**Task statement**
Spot each line that carries the word "picture"; copy those lines.
+===+
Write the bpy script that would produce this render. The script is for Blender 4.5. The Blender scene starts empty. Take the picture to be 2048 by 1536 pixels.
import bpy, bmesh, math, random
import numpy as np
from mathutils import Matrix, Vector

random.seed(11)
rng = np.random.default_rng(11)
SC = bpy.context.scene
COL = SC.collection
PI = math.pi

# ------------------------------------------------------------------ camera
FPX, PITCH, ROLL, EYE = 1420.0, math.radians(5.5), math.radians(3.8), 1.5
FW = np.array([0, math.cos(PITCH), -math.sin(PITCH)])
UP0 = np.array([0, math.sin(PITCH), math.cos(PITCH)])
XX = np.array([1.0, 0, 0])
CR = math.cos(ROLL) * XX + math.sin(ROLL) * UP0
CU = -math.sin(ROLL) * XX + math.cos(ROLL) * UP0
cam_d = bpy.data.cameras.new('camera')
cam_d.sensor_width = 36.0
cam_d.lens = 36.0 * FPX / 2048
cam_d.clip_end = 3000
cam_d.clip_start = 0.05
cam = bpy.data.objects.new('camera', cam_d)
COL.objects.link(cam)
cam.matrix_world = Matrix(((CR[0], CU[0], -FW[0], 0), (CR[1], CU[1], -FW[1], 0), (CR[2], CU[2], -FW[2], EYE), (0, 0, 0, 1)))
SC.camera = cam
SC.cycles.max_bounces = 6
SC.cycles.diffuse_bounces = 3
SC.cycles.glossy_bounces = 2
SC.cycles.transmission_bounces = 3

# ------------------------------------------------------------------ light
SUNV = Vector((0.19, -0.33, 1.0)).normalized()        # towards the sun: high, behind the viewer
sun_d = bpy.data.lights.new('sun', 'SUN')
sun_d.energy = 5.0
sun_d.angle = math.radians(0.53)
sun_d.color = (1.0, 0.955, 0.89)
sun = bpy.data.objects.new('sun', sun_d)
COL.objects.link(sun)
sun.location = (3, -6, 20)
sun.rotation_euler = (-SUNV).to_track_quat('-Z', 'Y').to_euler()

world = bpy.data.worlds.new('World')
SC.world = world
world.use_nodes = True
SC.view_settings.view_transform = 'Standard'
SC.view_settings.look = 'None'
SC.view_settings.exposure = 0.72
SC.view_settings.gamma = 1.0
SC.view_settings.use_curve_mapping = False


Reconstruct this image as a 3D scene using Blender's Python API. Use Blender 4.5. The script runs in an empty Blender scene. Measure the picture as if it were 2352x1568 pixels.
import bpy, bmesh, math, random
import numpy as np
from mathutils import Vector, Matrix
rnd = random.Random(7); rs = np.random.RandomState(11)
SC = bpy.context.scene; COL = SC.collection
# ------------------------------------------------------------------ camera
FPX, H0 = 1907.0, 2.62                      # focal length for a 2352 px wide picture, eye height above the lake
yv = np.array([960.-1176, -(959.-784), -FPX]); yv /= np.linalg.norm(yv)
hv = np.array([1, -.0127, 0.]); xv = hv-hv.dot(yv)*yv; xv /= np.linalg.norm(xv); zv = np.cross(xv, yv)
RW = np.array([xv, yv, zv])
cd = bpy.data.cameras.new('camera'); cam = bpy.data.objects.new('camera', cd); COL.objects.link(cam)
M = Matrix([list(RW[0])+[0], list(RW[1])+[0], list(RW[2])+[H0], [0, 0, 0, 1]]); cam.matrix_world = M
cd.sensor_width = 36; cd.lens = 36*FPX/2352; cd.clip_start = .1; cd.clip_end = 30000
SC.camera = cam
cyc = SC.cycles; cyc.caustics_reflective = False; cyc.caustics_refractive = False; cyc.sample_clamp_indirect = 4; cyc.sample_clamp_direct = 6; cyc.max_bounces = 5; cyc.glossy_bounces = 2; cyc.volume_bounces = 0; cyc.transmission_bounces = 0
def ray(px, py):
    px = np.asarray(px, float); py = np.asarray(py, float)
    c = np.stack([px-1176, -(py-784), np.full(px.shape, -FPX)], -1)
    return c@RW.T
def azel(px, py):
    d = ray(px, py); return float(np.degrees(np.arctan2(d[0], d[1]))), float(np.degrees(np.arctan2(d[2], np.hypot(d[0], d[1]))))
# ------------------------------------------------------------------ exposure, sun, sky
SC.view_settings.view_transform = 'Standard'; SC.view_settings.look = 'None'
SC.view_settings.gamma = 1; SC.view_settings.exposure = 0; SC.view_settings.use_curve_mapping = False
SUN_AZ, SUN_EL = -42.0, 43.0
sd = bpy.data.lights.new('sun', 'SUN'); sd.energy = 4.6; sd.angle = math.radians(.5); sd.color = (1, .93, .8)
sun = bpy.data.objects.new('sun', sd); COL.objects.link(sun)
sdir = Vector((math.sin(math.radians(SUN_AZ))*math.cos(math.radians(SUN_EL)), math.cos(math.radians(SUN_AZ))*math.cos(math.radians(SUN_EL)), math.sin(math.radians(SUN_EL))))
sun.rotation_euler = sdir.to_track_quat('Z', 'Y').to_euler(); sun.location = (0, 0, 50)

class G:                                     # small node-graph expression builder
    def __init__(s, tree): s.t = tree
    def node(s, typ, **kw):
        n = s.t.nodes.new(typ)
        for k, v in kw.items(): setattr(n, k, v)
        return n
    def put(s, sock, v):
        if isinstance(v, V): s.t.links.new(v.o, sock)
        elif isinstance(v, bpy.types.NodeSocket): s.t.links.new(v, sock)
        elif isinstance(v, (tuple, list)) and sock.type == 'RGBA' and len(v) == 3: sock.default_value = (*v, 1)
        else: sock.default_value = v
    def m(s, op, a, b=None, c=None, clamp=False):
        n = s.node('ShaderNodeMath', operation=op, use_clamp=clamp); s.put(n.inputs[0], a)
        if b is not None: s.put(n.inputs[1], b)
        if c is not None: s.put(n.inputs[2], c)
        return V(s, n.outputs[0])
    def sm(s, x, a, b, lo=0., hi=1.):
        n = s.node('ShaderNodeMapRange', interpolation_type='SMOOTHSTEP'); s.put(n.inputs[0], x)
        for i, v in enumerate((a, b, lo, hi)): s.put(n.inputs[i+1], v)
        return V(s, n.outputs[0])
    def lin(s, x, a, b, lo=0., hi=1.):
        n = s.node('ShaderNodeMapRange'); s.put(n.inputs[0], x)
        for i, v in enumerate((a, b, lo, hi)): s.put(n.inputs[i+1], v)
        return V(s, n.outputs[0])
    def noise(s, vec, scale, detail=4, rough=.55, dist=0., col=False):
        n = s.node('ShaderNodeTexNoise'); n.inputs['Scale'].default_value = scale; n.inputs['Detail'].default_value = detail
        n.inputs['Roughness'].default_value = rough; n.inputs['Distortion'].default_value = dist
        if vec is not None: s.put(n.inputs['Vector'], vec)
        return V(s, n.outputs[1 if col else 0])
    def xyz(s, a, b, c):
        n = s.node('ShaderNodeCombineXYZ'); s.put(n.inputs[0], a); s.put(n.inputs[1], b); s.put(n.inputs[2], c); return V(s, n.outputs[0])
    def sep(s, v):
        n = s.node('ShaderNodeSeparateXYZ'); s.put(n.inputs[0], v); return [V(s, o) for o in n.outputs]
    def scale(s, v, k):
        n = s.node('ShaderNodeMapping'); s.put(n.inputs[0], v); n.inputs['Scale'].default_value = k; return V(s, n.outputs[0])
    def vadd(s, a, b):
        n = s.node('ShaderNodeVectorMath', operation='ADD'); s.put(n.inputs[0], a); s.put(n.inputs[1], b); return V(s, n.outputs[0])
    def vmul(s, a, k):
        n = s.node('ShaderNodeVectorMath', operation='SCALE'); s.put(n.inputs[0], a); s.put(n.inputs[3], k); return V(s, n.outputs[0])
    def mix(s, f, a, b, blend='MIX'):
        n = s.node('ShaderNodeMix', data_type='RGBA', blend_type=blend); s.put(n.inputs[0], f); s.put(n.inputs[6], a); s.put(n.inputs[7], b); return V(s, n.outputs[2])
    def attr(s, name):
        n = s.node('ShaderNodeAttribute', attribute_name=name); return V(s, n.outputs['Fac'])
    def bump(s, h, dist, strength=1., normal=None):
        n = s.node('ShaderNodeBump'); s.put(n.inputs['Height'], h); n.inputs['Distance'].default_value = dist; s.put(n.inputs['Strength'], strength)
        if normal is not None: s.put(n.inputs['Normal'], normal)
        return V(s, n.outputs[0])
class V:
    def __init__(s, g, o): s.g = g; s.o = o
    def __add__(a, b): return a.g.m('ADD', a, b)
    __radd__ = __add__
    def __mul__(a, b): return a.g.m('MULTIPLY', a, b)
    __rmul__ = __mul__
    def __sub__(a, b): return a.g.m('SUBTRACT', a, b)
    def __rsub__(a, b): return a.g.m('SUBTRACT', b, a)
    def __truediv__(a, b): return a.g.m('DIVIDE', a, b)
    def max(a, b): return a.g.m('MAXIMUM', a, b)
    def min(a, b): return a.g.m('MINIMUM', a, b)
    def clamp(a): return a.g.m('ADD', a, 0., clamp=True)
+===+
**Output for this exercise**
Write the bpy script that would produce this render. The script is for Blender 4.5. The Blender scene starts empty. Take the picture to be 2048 by 1536 pixels.
Reconstruct this image as a 3D scene using Blender's Python API. Use Blender 4.5. The script runs in an empty Blender scene. Measure the picture as if it were 2352x1568 pixels.
FPX, H0 = 1907.0, 2.62                      # focal length for a 2352 px wide picture, eye height above the lake